• Data shown:
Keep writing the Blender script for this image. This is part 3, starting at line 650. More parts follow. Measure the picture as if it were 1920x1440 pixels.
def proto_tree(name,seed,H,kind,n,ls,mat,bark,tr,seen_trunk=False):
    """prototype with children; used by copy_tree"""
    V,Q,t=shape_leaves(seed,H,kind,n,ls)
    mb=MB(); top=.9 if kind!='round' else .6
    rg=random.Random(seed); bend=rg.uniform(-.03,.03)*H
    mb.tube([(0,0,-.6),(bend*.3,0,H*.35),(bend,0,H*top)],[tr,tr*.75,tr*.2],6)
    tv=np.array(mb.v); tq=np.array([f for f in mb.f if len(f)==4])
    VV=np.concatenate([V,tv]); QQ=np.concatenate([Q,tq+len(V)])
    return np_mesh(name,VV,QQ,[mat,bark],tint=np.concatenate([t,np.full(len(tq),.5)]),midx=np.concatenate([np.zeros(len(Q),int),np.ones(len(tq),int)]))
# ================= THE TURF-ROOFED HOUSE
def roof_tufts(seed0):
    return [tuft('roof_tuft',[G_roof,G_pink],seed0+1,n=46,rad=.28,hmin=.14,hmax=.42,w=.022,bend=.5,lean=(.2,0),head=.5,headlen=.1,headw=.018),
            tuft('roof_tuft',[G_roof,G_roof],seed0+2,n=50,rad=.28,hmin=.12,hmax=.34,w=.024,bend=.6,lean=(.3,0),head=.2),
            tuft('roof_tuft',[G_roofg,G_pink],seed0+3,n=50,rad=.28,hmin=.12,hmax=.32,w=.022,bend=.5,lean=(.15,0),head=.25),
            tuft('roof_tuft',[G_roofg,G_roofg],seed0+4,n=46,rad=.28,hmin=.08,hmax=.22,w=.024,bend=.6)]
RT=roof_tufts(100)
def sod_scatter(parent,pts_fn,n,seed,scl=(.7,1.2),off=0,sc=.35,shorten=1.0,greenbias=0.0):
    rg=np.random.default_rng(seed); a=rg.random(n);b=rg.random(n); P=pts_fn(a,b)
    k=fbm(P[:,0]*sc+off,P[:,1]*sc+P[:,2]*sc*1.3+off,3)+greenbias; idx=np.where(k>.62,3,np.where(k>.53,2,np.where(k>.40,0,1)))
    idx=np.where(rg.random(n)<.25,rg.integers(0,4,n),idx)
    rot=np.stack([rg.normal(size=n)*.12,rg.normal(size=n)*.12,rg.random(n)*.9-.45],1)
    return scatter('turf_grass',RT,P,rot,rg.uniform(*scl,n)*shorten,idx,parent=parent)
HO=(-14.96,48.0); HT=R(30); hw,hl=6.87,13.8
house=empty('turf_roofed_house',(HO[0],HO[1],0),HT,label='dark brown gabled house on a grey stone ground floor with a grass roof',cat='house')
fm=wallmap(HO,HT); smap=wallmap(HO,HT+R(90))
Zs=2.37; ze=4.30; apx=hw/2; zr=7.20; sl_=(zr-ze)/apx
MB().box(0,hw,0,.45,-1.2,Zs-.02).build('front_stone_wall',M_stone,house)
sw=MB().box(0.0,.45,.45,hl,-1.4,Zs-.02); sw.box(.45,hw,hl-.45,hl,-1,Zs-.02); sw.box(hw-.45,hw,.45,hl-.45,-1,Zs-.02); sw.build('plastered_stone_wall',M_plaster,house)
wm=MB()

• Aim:
Copy out each line above, character for character.

• Solution to the problem:
Keep writing the Blender script for this image. This is part 3, starting at line 650. More parts follow. Measure the picture as if it were 1920x1440 pixels.
def proto_tree(name,seed,H,kind,n,ls,mat,bark,tr,seen_trunk=False):
    """prototype with children; used by copy_tree"""
    V,Q,t=shape_leaves(seed,H,kind,n,ls)
    mb=MB(); top=.9 if kind!='round' else .6
    rg=random.Random(seed); bend=rg.uniform(-.03,.03)*H
    mb.tube([(0,0,-.6),(bend*.3,0,H*.35),(bend,0,H*top)],[tr,tr*.75,tr*.2],6)
    tv=np.array(mb.v); tq=np.array([f for f in mb.f if len(f)==4])
    VV=np.concatenate([V,tv]); QQ=np.concatenate([Q,tq+len(V)])
    return np_mesh(name,VV,QQ,[mat,bark],tint=np.concatenate([t,np.full(len(tq),.5)]),midx=np.concatenate([np.zeros(len(Q),int),np.ones(len(tq),int)]))
# ================= THE TURF-ROOFED HOUSE
def roof_tufts(seed0):
    return [tuft('roof_tuft',[G_roof,G_pink],seed0+1,n=46,rad=.28,hmin=.14,hmax=.42,w=.022,bend=.5,lean=(.2,0),head=.5,headlen=.1,headw=.018),
            tuft('roof_tuft',[G_roof,G_roof],seed0+2,n=50,rad=.28,hmin=.12,hmax=.34,w=.024,bend=.6,lean=(.3,0),head=.2),
            tuft('roof_tuft',[G_roofg,G_pink],seed0+3,n=50,rad=.28,hmin=.12,hmax=.32,w=.022,bend=.5,lean=(.15,0),head=.25),
            tuft('roof_tuft',[G_roofg,G_roofg],seed0+4,n=46,rad=.28,hmin=.08,hmax=.22,w=.024,bend=.6)]
RT=roof_tufts(100)
def sod_scatter(parent,pts_fn,n,seed,scl=(.7,1.2),off=0,sc=.35,shorten=1.0,greenbias=0.0):
    rg=np.random.default_rng(seed); a=rg.random(n);b=rg.random(n); P=pts_fn(a,b)
    k=fbm(P[:,0]*sc+off,P[:,1]*sc+P[:,2]*sc*1.3+off,3)+greenbias; idx=np.where(k>.62,3,np.where(k>.53,2,np.where(k>.40,0,1)))
    idx=np.where(rg.random(n)<.25,rg.integers(0,4,n),idx)
    rot=np.stack([rg.normal(size=n)*.12,rg.normal(size=n)*.12,rg.random(n)*.9-.45],1)
    return scatter('turf_grass',RT,P,rot,rg.uniform(*scl,n)*shorten,idx,parent=parent)
HO=(-14.96,48.0); HT=R(30); hw,hl=6.87,13.8
house=empty('turf_roofed_house',(HO[0],HO[1],0),HT,label='dark brown gabled house on a grey stone ground floor with a grass roof',cat='house')
fm=wallmap(HO,HT); smap=wallmap(HO,HT+R(90))
Zs=2.37; ze=4.30; apx=hw/2; zr=7.20; sl_=(zr-ze)/apx
MB().box(0,hw,0,.45,-1.2,Zs-.02).build('front_stone_wall',M_stone,house)
sw=MB().box(0.0,.45,.45,hl,-1.4,Zs-.02); sw.box(.45,hw,hl-.45,hl,-1,Zs-.02); sw.box(hw-.45,hw,.45,hl-.45,-1,Zs-.02); sw.build('plastered_stone_wall',M_plaster,house)
wm=MB()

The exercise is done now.